O coletivo que analisou este caso, os juízes Monica Tolledo de Oliveira, Antonio Carlos Nascimento Amado e Suimei Meira Cavalieri (relatora), teve ainda em conta as preocupações do juiz de primeira instância, Ricardo Pinheiro, sobre o facto de a investigação ter sido conduzida num país e o julgamento e produção de prova acontecerem noutro.

Para salvaguardar que não haja qualquer problema nesta deslocação do processo, os autos foram agora encaminhados para a Secretaria de Cooperação Internacional do Gabinete da Procuradoria-Geral da República, em Brasília, para que sejam adotadas “providências pertinentes” e a transferência – inédita – seja analisada à exaustão.

O homicídio de Rosalina Rosalina Ribeiro, ex-companheira de Lúcio Feteira, foi assassinada a 7 de dezembro de 2009, a cem quilómetros do Rio de Janeiro. Após suspeitas iniciais que apontavam para Olímpia Feteira (filha do milionário), Duarte Lima passou a ser o principal suspeito do crime. A acusação foi formalmente deduzida em 2011, mas o processo tem sofrido diversos atrasos, sobretudo pelo tempo que demoraram os pedidos de cooperação internacionais.

Em maio do ano passado, o Tribunal de Saquarema considerou que “quanto à autoria, finda a instrução da prova, ouvidas as testemunhas de acusação, restaram evidenciados indícios de autoria e delitiva por parte do réu”.

No despacho de pronúncia podia ler-se ainda: “A materialidade do crime restou demonstrada pelo Auto de Exame Cadavérico, pelo laudo de encontro de cadáver e pelas fotografias de exame de local do crime.”

Como se trata de um crime doloso, a lei daquele país determina que o julgamento tem de ser feito por um conjunto de jurados, o chamado tribunal de júri.
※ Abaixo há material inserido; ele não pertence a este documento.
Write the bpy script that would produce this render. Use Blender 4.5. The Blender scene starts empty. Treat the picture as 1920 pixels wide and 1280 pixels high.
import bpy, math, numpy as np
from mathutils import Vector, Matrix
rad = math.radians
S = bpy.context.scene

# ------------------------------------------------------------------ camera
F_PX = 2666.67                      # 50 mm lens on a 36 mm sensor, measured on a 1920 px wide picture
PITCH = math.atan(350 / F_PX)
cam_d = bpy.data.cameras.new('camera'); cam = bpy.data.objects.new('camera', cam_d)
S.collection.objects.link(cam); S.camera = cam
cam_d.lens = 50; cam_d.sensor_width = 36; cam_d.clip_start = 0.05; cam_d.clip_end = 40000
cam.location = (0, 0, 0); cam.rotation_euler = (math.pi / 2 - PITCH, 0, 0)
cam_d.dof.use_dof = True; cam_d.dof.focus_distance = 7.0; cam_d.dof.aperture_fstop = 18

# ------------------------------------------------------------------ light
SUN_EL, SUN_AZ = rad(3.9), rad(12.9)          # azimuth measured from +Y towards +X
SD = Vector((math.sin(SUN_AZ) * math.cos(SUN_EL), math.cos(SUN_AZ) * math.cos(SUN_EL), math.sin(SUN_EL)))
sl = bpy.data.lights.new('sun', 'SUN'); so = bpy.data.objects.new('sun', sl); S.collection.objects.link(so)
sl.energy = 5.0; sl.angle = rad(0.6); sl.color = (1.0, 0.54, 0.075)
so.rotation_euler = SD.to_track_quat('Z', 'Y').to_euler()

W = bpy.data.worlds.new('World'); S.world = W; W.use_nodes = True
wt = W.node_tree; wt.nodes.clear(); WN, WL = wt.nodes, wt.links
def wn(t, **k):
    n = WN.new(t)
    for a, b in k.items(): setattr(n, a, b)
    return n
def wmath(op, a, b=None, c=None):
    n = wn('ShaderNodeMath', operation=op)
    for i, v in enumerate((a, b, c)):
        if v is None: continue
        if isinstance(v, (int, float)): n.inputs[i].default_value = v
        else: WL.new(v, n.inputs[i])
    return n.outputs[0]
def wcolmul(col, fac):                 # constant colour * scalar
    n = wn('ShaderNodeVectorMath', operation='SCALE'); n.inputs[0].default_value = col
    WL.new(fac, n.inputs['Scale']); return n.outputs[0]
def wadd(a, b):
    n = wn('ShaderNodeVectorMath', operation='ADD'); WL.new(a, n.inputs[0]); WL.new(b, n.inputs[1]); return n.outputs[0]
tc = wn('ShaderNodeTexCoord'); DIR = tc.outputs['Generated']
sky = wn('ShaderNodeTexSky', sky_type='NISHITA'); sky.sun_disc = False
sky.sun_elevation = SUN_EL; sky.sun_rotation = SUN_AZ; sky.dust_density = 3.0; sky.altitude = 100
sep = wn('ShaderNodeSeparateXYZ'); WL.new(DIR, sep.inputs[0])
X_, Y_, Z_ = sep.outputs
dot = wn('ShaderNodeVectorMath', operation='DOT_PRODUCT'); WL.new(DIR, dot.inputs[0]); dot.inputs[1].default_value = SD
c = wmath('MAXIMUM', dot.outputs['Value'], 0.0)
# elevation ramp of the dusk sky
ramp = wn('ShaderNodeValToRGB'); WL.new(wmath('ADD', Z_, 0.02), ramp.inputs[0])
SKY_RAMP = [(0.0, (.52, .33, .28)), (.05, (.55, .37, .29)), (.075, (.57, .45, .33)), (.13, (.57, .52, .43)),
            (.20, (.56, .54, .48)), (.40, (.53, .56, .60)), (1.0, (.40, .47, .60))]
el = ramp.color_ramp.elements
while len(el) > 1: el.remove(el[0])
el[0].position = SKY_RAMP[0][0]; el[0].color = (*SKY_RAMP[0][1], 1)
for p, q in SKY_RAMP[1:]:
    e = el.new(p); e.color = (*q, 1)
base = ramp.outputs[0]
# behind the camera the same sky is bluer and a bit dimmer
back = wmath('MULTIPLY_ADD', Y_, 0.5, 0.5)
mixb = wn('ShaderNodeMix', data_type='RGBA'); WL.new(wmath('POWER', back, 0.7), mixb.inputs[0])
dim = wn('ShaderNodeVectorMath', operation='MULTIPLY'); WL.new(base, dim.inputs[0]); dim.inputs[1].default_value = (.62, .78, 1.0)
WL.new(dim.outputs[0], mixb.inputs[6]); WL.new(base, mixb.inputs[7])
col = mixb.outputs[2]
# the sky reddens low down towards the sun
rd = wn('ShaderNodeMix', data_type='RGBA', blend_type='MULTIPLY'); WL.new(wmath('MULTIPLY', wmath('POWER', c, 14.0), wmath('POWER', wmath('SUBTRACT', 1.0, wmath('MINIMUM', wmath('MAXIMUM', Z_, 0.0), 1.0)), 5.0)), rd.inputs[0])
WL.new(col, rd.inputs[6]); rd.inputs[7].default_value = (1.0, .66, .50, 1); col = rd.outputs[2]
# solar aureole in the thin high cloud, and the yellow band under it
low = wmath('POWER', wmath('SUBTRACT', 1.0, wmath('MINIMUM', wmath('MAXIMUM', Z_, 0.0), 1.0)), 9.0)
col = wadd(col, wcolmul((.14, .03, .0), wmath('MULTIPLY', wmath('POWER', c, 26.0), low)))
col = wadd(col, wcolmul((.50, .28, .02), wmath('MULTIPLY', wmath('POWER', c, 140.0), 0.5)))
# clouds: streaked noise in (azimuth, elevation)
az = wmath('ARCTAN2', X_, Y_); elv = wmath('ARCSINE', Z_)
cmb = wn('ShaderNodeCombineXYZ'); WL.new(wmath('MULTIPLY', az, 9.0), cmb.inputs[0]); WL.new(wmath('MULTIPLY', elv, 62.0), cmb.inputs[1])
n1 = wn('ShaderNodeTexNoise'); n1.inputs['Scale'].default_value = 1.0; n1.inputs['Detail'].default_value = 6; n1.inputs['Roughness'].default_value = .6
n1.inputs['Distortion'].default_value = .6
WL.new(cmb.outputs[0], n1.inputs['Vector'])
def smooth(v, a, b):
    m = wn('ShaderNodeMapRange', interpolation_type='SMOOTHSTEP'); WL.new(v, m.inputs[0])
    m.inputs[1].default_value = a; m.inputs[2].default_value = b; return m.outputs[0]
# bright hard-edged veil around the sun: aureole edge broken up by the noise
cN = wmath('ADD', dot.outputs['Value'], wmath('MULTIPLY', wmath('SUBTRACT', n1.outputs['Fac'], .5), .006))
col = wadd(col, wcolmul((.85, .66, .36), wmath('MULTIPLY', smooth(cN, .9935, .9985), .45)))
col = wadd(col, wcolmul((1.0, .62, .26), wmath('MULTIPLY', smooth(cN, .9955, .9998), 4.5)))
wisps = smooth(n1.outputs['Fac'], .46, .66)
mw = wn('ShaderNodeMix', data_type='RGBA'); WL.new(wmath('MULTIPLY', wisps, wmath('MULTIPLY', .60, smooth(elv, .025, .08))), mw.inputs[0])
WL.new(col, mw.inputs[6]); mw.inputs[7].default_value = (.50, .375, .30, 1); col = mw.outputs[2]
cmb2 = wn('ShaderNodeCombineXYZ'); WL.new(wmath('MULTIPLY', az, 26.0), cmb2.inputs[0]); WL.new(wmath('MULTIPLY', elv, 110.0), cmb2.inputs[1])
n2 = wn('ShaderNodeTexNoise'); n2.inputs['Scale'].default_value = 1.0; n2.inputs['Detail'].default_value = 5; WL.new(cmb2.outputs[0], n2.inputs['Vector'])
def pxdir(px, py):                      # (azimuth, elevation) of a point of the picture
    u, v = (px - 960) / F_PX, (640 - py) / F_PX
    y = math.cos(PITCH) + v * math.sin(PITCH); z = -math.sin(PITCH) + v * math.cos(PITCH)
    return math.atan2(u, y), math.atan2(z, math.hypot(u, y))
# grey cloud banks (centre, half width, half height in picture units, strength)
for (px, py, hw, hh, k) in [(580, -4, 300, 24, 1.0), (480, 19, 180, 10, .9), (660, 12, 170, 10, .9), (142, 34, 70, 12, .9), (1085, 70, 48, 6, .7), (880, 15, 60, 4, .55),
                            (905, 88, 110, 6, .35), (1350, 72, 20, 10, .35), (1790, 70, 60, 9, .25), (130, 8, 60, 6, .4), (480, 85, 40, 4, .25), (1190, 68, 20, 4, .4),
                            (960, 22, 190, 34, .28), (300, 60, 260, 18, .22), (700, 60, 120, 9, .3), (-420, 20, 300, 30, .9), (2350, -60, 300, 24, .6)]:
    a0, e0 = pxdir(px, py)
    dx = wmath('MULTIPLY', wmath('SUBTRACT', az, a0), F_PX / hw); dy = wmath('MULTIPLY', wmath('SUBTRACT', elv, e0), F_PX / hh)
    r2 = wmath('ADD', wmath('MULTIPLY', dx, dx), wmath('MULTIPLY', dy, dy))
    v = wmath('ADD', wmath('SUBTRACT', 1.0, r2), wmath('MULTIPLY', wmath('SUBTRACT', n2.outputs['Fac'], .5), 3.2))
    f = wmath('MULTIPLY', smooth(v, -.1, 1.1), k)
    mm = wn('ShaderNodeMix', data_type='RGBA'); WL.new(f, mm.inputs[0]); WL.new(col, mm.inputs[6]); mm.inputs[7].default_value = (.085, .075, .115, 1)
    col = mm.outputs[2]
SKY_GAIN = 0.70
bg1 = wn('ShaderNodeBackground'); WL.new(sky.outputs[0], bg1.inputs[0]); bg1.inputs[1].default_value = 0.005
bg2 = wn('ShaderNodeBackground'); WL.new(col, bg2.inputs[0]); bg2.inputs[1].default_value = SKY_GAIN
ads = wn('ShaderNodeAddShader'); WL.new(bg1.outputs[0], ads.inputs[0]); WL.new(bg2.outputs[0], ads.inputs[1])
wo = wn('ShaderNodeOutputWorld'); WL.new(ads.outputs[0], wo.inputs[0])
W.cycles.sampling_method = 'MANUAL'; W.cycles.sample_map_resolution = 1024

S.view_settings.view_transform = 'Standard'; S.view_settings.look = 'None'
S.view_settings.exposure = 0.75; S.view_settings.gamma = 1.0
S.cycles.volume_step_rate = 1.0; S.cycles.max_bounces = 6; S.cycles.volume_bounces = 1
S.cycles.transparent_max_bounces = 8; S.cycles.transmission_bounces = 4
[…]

Em Portugal, porém, o julgamento deverá ser feito por um juiz singular.

Nestes últimos anos, Lima viu negados no Brasil vários recursos e habeas corpus em várias instâncias, mantendo até hoje duras críticas à investigação e às autoridades judiciárias daquele país.

Outros casos que envolvem Lima Já este ano, em Portugal, enquanto Duarte Lima aguardava resposta (que ainda não chegou) a um recurso da condenação do caso BPN/Homeland, o Departamento Central de Investigação e Ação Penal acusou-o por outros crimes: abuso de confiança e apropriação indevida de mais de cinco milhões de euros de Rosalina Ribeiro.

Esses cinco milhões são o montante que o MP do Brasil defende ser o móbil do homicídio de Rosalina Ribeiro. E o coletivo do Tribunal de Justiça do Rio de Janeiro refere mesmo no acórdão que estas provas, que estão em Portugal, são importantes para o julgamento do assassinato.

Independentemente da transferência do processo que corre do outro lado do Atlântico, outra coisa é também certa: em Portugal, Duarte Lima terá de se sentar no banco dos réus pelos crimes de abuso de confiança e apropriação indevida.